* start Material for this task *
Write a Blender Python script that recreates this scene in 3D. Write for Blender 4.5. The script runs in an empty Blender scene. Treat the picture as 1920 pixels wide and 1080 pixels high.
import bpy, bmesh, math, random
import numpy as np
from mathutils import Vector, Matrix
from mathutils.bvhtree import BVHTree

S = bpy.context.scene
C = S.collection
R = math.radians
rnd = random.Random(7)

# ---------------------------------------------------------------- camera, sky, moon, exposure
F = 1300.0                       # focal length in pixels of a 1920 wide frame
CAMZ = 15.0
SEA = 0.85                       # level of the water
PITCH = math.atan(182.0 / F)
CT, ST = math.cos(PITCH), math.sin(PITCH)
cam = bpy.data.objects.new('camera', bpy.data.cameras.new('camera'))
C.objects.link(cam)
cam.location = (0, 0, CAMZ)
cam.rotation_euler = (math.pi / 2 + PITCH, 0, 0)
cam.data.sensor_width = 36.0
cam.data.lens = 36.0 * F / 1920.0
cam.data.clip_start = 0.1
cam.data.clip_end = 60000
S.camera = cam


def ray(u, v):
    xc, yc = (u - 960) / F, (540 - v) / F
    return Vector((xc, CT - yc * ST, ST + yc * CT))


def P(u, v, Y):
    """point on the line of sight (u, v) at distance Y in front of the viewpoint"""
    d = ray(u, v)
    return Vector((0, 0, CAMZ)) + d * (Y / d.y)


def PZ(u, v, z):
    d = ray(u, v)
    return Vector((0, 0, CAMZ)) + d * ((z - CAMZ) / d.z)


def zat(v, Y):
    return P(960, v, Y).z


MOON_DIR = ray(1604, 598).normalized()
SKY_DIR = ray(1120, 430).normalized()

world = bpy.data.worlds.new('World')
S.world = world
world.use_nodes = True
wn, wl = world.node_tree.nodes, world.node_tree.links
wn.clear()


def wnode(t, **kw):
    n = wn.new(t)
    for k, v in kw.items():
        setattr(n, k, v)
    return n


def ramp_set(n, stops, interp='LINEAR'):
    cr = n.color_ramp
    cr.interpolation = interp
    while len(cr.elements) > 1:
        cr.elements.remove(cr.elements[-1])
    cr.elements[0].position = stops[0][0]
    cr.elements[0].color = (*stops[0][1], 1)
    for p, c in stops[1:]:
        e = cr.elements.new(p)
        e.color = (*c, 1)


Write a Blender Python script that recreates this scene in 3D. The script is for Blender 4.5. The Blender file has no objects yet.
* end Material for this task *
* Task statement:
Return the whole listing exactly.

* Finished task:
Write a Blender Python script that recreates this scene in 3D. Write for Blender 4.5. The script runs in an empty Blender scene. Treat the picture as 1920 pixels wide and 1080 pixels high.
import bpy, bmesh, math, random
import numpy as np
from mathutils import Vector, Matrix
from mathutils.bvhtree import BVHTree

S = bpy.context.scene
C = S.collection
R = math.radians
rnd = random.Random(7)

# ---------------------------------------------------------------- camera, sky, moon, exposure
F = 1300.0                       # focal length in pixels of a 1920 wide frame
CAMZ = 15.0
SEA = 0.85                       # level of the water
PITCH = math.atan(182.0 / F)
CT, ST = math.cos(PITCH), math.sin(PITCH)
cam = bpy.data.objects.new('camera', bpy.data.cameras.new('camera'))
C.objects.link(cam)
cam.location = (0, 0, CAMZ)
cam.rotation_euler = (math.pi / 2 + PITCH, 0, 0)
cam.data.sensor_width = 36.0
cam.data.lens = 36.0 * F / 1920.0
cam.data.clip_start = 0.1
cam.data.clip_end = 60000
S.camera = cam


def ray(u, v):
    xc, yc = (u - 960) / F, (540 - v) / F
    return Vector((xc, CT - yc * ST, ST + yc * CT))


def P(u, v, Y):
    """point on the line of sight (u, v) at distance Y in front of the viewpoint"""
    d = ray(u, v)
    return Vector((0, 0, CAMZ)) + d * (Y / d.y)


def PZ(u, v, z):
    d = ray(u, v)
    return Vector((0, 0, CAMZ)) + d * ((z - CAMZ) / d.z)


def zat(v, Y):
    return P(960, v, Y).z


MOON_DIR = ray(1604, 598).normalized()
SKY_DIR = ray(1120, 430).normalized()

world = bpy.data.worlds.new('World')
S.world = world
world.use_nodes = True
wn, wl = world.node_tree.nodes, world.node_tree.links
wn.clear()


def wnode(t, **kw):
    n = wn.new(t)
    for k, v in kw.items():
        setattr(n, k, v)
    return n


def ramp_set(n, stops, interp='LINEAR'):
    cr = n.color_ramp
    cr.interpolation = interp
    while len(cr.elements) > 1:
        cr.elements.remove(cr.elements[-1])
    cr.elements[0].position = stops[0][0]
    cr.elements[0].color = (*stops[0][1], 1)
    for p, c in stops[1:]:
        e = cr.elements.new(p)
        e.color = (*c, 1)


Write a Blender Python script that recreates this scene in 3D. The script is for Blender 4.5. The Blender file has no objects yet.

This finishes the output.